Business Services Industry

For what it's worth

Entrepreneur, Dec, 1998 by Mark Henricks

A reinvented formula tells you if your business is as successful as you think it is.

Al Weatherhead, 73, can recall perfectly the board meeting he attended a few years ago at which one of his directors demanded he get rid of a big chunk of his company. The distribution arm of Weatherhead Industries, Prodco & Ashland Municipal Supplies in Cleveland was earning only an 8 to 9 percent return on capital, in contrast with the benchmark 12 percent.

"It's necessary for you to take corrective action," the director said. "Sell the thing!"

According to the Economic Value Added (EVA) performance measures Weatherhead had been given by New York City management consulting firm Stern Stewart & Co., the director's suggestion was the right one. So Weatherhead sold the distribution side of his business.

"That was one of the truly great benefits of EVA," Weatherhead says. Today he employs 150 people in the original business of plastic bottle cap manufacturing, and the company's revenue of approximately $25 million is up sharply from $15 million at the time of the divestiture in 1993.

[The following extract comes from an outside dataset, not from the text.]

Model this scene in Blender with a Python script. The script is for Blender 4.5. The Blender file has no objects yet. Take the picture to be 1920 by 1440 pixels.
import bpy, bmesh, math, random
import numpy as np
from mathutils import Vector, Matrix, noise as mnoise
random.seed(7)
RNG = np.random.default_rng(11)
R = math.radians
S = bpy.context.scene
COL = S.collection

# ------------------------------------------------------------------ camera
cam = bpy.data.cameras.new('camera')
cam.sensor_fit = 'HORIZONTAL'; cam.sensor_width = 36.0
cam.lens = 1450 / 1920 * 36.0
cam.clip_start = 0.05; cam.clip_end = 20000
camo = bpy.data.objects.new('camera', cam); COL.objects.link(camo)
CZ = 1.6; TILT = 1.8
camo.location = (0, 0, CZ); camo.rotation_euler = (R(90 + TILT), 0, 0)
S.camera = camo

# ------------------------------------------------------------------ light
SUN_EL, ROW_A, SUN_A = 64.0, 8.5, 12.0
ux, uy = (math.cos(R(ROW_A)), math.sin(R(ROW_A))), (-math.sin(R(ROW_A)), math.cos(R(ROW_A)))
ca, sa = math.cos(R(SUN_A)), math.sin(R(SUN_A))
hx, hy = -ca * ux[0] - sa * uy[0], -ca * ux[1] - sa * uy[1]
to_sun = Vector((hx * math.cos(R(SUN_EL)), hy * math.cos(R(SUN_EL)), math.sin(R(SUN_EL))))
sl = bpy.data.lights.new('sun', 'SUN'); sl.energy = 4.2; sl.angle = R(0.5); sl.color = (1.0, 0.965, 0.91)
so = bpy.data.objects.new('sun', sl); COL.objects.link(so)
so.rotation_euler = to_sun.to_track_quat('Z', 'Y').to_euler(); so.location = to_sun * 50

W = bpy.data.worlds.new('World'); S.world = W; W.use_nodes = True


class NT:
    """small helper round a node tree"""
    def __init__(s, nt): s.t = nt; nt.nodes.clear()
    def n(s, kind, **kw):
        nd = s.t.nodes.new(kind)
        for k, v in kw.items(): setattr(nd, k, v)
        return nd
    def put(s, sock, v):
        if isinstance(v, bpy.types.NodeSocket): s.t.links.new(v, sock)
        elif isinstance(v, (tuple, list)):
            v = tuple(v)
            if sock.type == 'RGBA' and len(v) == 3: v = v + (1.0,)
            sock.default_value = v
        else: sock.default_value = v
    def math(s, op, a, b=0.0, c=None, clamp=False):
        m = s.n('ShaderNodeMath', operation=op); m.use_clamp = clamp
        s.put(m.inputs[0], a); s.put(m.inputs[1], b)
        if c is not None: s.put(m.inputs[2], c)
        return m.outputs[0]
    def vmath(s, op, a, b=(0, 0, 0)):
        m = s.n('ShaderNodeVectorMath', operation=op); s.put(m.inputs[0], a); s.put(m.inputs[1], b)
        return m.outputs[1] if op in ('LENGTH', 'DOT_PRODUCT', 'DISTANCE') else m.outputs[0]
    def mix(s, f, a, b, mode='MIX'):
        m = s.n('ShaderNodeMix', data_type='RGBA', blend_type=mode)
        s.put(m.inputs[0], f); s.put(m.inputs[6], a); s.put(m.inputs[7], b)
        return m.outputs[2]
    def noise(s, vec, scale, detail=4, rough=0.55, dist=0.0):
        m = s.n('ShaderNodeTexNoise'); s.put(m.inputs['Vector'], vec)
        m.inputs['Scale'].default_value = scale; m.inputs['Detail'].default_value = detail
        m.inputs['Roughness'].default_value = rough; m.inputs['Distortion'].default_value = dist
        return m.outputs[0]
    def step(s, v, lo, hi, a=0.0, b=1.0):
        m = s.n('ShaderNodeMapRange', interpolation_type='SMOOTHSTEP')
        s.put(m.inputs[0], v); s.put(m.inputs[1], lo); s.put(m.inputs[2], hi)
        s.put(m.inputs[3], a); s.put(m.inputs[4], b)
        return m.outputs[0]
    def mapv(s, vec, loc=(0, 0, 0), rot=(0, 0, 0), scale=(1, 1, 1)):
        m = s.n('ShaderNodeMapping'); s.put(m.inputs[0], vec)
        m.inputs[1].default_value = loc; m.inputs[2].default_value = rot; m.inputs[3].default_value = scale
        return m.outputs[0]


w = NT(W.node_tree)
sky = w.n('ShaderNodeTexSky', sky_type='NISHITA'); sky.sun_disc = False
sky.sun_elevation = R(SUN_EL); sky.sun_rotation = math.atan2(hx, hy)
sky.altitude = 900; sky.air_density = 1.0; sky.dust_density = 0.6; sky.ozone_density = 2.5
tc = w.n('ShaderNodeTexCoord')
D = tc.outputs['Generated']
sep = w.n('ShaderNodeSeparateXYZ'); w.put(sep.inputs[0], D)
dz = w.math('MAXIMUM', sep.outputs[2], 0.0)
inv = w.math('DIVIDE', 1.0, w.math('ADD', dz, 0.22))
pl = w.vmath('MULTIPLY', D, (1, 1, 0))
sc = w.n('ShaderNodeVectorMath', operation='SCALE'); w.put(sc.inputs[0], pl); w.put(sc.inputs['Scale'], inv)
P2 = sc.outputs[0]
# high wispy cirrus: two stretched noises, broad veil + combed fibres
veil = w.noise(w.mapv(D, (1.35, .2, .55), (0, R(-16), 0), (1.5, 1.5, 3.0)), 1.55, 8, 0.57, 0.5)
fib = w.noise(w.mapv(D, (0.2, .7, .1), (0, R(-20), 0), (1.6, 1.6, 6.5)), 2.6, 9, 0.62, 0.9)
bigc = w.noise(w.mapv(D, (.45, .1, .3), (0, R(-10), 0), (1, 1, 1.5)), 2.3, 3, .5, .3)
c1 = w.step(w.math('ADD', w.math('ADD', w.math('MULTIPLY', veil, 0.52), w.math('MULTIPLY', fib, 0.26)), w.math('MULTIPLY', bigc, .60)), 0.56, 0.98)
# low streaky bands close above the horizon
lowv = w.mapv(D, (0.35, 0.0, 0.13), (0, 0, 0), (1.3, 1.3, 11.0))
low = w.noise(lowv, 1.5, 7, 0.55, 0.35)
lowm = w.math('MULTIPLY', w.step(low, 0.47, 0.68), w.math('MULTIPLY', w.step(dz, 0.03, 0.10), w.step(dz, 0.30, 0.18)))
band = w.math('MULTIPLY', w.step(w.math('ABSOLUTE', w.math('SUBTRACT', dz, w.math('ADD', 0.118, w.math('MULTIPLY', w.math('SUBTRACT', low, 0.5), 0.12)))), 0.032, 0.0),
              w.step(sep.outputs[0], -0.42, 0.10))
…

A few years before Weatherhead's decision to divest, he had implemented EVA to help provide guidance to company managers. Hundreds of other companies, including such well-known organizations as Coca-Cola, Eli Lilly and Steelcase, have also adopted EVA-style measurement systems. And fans of this performance gauge include management guru Peter Drucker as well as the evangelists at Stem Stewart.

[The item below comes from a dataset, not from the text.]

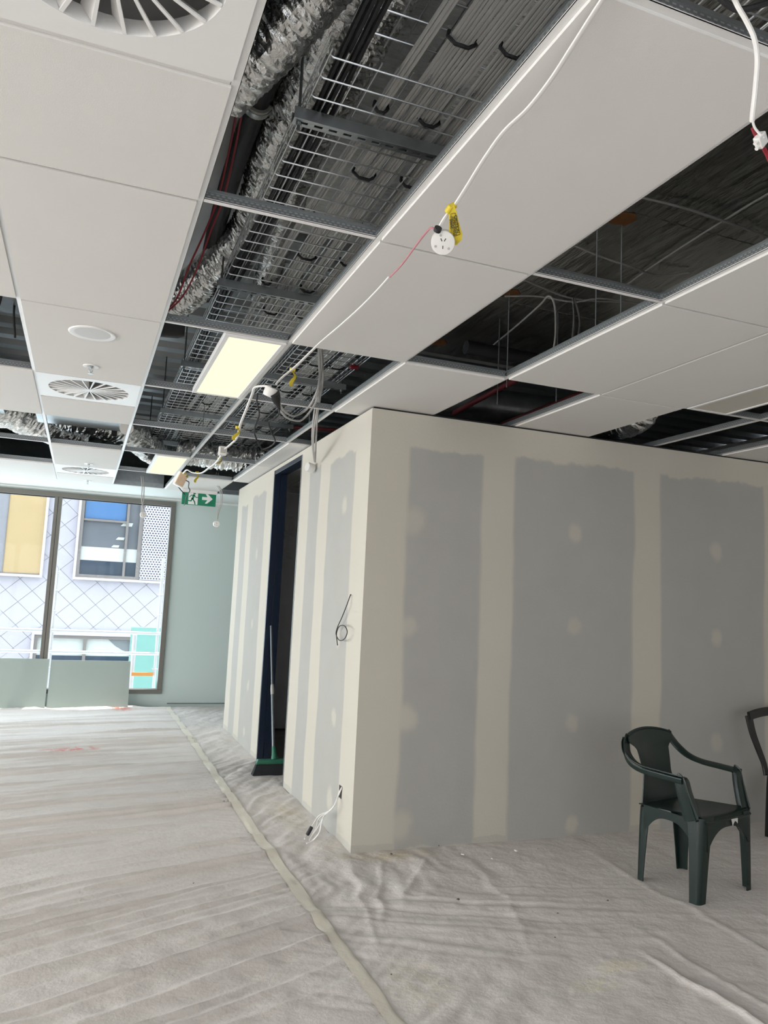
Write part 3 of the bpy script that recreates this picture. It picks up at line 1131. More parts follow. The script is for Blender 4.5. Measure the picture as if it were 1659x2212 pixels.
# thin rods hanging between slab and grid
for (u, v, z, lab) in ((1343, 490, 3.3, 'thin hanger rod below the orange-brown patch in the nearest right bay'),
                       (1100, 640, 3.3, 'thin hanger rod beside the looped cable in the second right bay'),
                       (1290, 480, 3.3, 'thin hanger rod with a black clip in the nearest right bay')):
    p = PX(u, v, z=z)
    MBo = MB().tube([(p.x, p.y, 2.75), (p.x, p.y, 3.325)], 0.0028, 6).build('hanger_rod', M['galv'])
    tag(MBo, lab, 'hanger rod', 'rods above the grid')
for (x, y, lab) in ((2.62, 4.0, 'thin hanger rod at the top of the small bay over the partition'), (2.35, 4.25, 'thin hanger rod left in the small bay over the partition'),
                    (3.42, 4.05, 'thin hanger rod in the dark bay near the right edge'), (XR(1), 6.6, 'thin hanger rod above the rail behind the white festoon cable'), (XR(2), 5.4, 'thin hanger rod above the rail over the partition top')):
    MBo = MB().tube([(x, y, 2.75), (x, y, ZS)], 0.0035, 6).build('hanger_rod', M['galv_dark'])
    tag(MBo, lab, 'hanger rod', 'rods above the grid')

# grey cables clipped under the dark duct
cab = [([(1100, 590, 3.29), (1180, 625, 3.28), (1240, 645, 3.27), (1330, 652, 3.28), (1420, 655, 3.29)], 'grey cable sagging across the second right bay, upper one'),
       ([(1090, 640, 3.28), (1160, 640, 3.27), (1240, 652, 3.25), (1300, 645, 3.27), (1400, 660, 3.28)], 'grey cable sagging across the second right bay, lower one'),
       ([(1060, 750, 3.29), (1120, 700, 3.2), (1165, 660, 3.12), (1185, 640, 3.1), (1198, 660, 3.05), (1200, 720, 2.9), (1195, 760, 2.8)], 'grey cable looped over in the second right bay'),
       ([(1238, 645, 3.25), (1240, 690, 3.05), (1236, 740, 2.85)], 'pair of grey cable tails hanging in the second right bay, left one'),
       ([(1241, 645, 3.25), (1252, 690, 3.05), (1248, 740, 2.85)], 'pair of grey cable tails hanging in the second right bay, right one'),
       ([(1340, 625, 3.31), (1440, 555, 3.30), (1590, 460, 3.30), (1700, 395, 3.31)], 'grey cable clipped straight along the dark duct in the nearest right bay'),
       ([(1380, 425, 3.31), (1480, 450, 3.30), (1570, 480, 3.29), (1680, 520, 3.30)], 'thin grey cable crossing the dark duct in the nearest right bay'),
       ([(1235, 528, 3.3), (1300, 555, 3.27), (1360, 575, 3.25), (1420, 595, 3.28), (1490, 590, 3.3)], 'grey cable sagging under the orange-brown patch')]
for pts, lab in cab:
    o = MB().tube(spline(pix(pts), 8), 0.0055, 8).build('grey_cable', M['plastic_grey'], smooth=True)
    tag(o, lab, 'cable', 'grey cables under the dark duct')

# red sprinkler pipes and services glimpsed over the partition
o = MB().tube([PX(965, 900, z=3.0), PX(1115, 820, z=3.0)], 0.02, 12).build('red_pipe', M['red_pipe'], smooth=True)
tag(o, 'dark red pipe at the left of the small bay over the partition', 'pipe')
o = MB().tube([PX(1085, 918, z=2.95), PX(1260, 850, z=2.95)], 0.025, 12).build('red_pipe', M['red_pipe'], smooth=True)
tag(o, 'dark red pipe at the right of the small bay over the partition', 'pipe')
o = MB().tube([(2.2, 4.42, 3.15), (3.4, 4.42, 3.15)], 0.045, 12).build('black_pipe', M['black'], smooth=True)
tag(o, 'black pipe crossing the small bay over the partition', 'pipe')
o = MB().tube([(2.1, 5.6, 3.1), (3.6, 5.5, 3.12)], 0.14, 24).build('round_duct', M['galv'], smooth=True)
tag(o, 'grey round duct deep inside the small bay over the partition', 'duct')
o = MB().tube([(1.3, 7.3, 3.1), (2.4, 7.0, 3.1)], 0.018, 10).build('red_pipe', M['red_pipe'], smooth=True)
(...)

"[EVA] tells you whether you've been as skillful as you'd like to think," Weatherhead says. "It measures your true performance."

ADAM & EVA

EVA's roots go back 40 years to corporate finance studies done by economists Merton Miller and Franco Modigliani. Miller later won a Nobel Prize for research that found for businesspeople to accurately estimate whether they're building the value of a business, they have to subtract the cost of capital from the expected return on any capital investment.

Related concepts, such as net present value, discounted cash flow and residual income, all start with the same idea: Before deciding whether to plow money into something (or to leave money that's already been plowed in untouched), you have to consider what you could earn with that money if it were invested elsewhere.

"EVA is a measure of profits, properly calculated," says Al Ehrbar, a Stern Stewart senior vice president and author of EVA: The Real Key to Creating Wealth (John Wiley and Sons). Most simply put, EVA is net operating profit minus an appropriate charge for the opportunity cost of all capital invested in an enterprise.

Simple? On paper, yes. The basic calculation is something capital-strapped entrepreneurs figure on the fly almost daily. But EVA as practiced by Stern Stewart and others can get pretty complex.

GETTING STARTED

The first step in applying EVA to your business is to adjust your accounting measures. Stern Stewart has identified 160 different potential adjustments to common accounting methods to do this. Most companies generally use between five and 15. Two of the most important are ending the amortization of goodwill and changing research and development outlays from an expense item to a capital investment. Other adjustments are made according to your industry and your company.

After you modify your accounting methods, you take the figure for the net operating profit after taxes and subtract an estimated cost of capital from it. The net operating profit after taxes is basically the bottom line, with financing expenses such as interest and principal payments on loans added back in. The cost of capital varies according to economic conditions and the risk of the underlying business, but it's generally 8 to 14 percent.

The resulting number shows how much - if any - value your company is adding through its operations. This information can help you make decisions that will build your company's value rather than deplete it.

There are three ways business owners can build value, according to Stern Stewart. The first is to increase returns on invested capital. You may, for instance, find ways to boost profit margins or increase sales without adding more capital. The second way is to invest more capital - as long as it's done so that returns exceed capital costs. For example, you might invest in new equipment, marketing campaigns or additional employees. The third way is to reduce the capital you invest by selling assets, shrinking inventory or reducing accounts receivable. Weatherhead's managers found ways to boost value by cutting costs, increasing sales and increasing throughput (raising production volume without increasing investment).

Weatherhead says that while EVA may look like a cost-reduction tool, it's just as much about boosting sales. "It tells you very clearly to look at the top line," he says. "You have to search out ways to get double-digit growth because that helps you cover the cost of your capital."

THE JURY'S STILL OUT

Not everyone who looks at EVA is sold on the concept. Sherry Jarrell, a finance and economics professor at Wake Forest University in Winston-Salem, North Carolina, who specializes in corporate performance measures, says a company that uses EVA may be stifling innovation.